::: Data block :::

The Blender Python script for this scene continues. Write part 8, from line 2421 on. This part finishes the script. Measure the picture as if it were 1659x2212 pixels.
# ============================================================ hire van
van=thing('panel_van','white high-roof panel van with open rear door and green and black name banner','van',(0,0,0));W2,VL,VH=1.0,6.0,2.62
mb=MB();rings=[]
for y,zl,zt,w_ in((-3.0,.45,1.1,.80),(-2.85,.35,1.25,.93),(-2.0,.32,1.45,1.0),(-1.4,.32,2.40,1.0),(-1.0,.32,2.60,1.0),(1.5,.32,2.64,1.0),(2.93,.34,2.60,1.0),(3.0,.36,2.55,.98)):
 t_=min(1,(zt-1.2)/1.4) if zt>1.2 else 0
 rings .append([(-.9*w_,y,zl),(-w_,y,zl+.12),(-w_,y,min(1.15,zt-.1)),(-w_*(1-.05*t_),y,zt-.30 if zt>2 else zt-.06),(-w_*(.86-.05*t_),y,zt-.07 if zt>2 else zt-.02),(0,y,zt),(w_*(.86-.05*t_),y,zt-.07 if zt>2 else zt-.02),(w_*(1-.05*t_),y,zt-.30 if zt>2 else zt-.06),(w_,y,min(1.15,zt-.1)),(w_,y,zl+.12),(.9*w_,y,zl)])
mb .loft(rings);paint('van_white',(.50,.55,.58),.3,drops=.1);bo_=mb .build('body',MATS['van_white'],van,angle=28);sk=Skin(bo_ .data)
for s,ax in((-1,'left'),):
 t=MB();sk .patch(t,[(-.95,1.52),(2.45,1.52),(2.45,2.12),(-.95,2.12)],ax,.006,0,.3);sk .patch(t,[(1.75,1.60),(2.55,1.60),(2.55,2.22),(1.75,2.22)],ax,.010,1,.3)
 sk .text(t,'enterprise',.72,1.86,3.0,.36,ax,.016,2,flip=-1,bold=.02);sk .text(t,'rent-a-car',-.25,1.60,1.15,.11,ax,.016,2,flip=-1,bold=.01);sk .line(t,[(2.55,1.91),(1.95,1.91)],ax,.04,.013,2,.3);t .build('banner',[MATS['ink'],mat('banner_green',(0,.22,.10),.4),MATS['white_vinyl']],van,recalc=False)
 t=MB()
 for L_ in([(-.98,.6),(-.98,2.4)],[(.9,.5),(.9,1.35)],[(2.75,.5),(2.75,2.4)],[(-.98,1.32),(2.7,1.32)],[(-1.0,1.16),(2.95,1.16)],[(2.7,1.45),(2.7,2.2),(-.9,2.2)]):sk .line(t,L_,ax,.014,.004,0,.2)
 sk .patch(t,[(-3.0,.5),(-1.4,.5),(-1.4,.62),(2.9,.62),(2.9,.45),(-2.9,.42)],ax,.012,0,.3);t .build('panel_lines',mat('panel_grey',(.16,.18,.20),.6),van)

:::

▸ **Exercise brief**
Retype all of the material, keeping each line exact.

▸ **Complete output**
The Blender Python script for this scene continues. Write part 8, from line 2421 on. This part finishes the script. Measure the picture as if it were 1659x2212 pixels.
# ============================================================ hire van
van=thing('panel_van','white high-roof panel van with open rear door and green and black name banner','van',(0,0,0));W2,VL,VH=1.0,6.0,2.62
mb=MB();rings=[]
for y,zl,zt,w_ in((-3.0,.45,1.1,.80),(-2.85,.35,1.25,.93),(-2.0,.32,1.45,1.0),(-1.4,.32,2.40,1.0),(-1.0,.32,2.60,1.0),(1.5,.32,2.64,1.0),(2.93,.34,2.60,1.0),(3.0,.36,2.55,.98)):
 t_=min(1,(zt-1.2)/1.4) if zt>1.2 else 0
 rings .append([(-.9*w_,y,zl),(-w_,y,zl+.12),(-w_,y,min(1.15,zt-.1)),(-w_*(1-.05*t_),y,zt-.30 if zt>2 else zt-.06),(-w_*(.86-.05*t_),y,zt-.07 if zt>2 else zt-.02),(0,y,zt),(w_*(.86-.05*t_),y,zt-.07 if zt>2 else zt-.02),(w_*(1-.05*t_),y,zt-.30 if zt>2 else zt-.06),(w_,y,min(1.15,zt-.1)),(w_,y,zl+.12),(.9*w_,y,zl)])
mb .loft(rings);paint('van_white',(.50,.55,.58),.3,drops=.1);bo_=mb .build('body',MATS['van_white'],van,angle=28);sk=Skin(bo_ .data)
for s,ax in((-1,'left'),):
 t=MB();sk .patch(t,[(-.95,1.52),(2.45,1.52),(2.45,2.12),(-.95,2.12)],ax,.006,0,.3);sk .patch(t,[(1.75,1.60),(2.55,1.60),(2.55,2.22),(1.75,2.22)],ax,.010,1,.3)
 sk .text(t,'enterprise',.72,1.86,3.0,.36,ax,.016,2,flip=-1,bold=.02);sk .text(t,'rent-a-car',-.25,1.60,1.15,.11,ax,.016,2,flip=-1,bold=.01);sk .line(t,[(2.55,1.91),(1.95,1.91)],ax,.04,.013,2,.3);t .build('banner',[MATS['ink'],mat('banner_green',(0,.22,.10),.4),MATS['white_vinyl']],van,recalc=False)
 t=MB()
 for L_ in([(-.98,.6),(-.98,2.4)],[(.9,.5),(.9,1.35)],[(2.75,.5),(2.75,2.4)],[(-.98,1.32),(2.7,1.32)],[(-1.0,1.16),(2.95,1.16)],[(2.7,1.45),(2.7,2.2),(-.9,2.2)]):sk .line(t,L_,ax,.014,.004,0,.2)
 sk .patch(t,[(-3.0,.5),(-1.4,.5),(-1.4,.62),(2.9,.62),(2.9,.45),(-2.9,.42)],ax,.012,0,.3);t .build('panel_lines',mat('panel_grey',(.16,.18,.20),.6),van)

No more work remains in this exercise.